Zamiast ogólnych pochwał – opisuj konkretne działania dziecka.
ZAMIAST:
„Ładnie się bawiliście z bratem! Brawo!”
POWIEDZ:
„Obaj, razem i w zgodzie, bawiliście się torem samochodowym. Cierpliwie czekałeś na swoją kolej i używałeś słów, żeby powiedzieć Jaśkowi, że teraz twoja kolej. Słyszałam to, kochanie.”
Taki komunikat pokazuje, że rodzic dostrzega konkretne zachowanie.
Dziecko czuje się zauważone, rozumie, co zrobiło dobrze, i może samo siebie docenić.
🤝 AKCEPTACJA
Każdy z nas ma mocne i słabsze strony.
Nikt nie jest idealny – ani dziecko, ani dorosły.
Etykietowanie („leniuch”, „śpioch”, „spóźnialski”) zamyka drogę do zmiany.
Zamiast skupiać się na tym, co nie wyszło, szukaj prób, starań, pierwszych kroków.
ZAMIAST:
„O proszę, nasz śpioch jednak potrafi wstać rano!”
POWIEDZ:
„Jest 7 rano, a ty już ubrany, zęby umyte! Zrobiłeś to. Wstałeś wystarczająco wcześnie, żeby zdążyć na pierwszą lekcję.”
🤝 SZACUNEK
Szacunek to nie tylko wielkie słowa.

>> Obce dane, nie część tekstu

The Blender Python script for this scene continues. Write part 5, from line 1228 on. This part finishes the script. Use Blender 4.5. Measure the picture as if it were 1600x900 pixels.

To codzienna praktyka zauważania tego, co dla dziecka ważne.
Dla dorosłego porządek oznacza kurz starty z parapetu i puste biurko.
Dla dziecka – może to być po prostu wolne miejsce na zabawę.
Zanim zaczniemy wymagać, upewnijmy się, że mówimy o tym samym.
Doceniajmy to, co widać i co warte podkreślenia.
ZAMIAST:
„O jaki śliczny porządek! Super!”
POWIEDZ:
„Książki są na półkach, na dywanie nie ma zabawek, klocki w pojemniku. Widzę też, że starłaś kurze z parapetu. To się nazywa porządek! Doceniam, jak się napracowałaś, kochanie.”
Zachęty nie są pustymi pochwałami.
To świadoma komunikacja, która mówi dziecku: „Widzę cię. Doceniam. Jesteś ważny. Potrafisz.”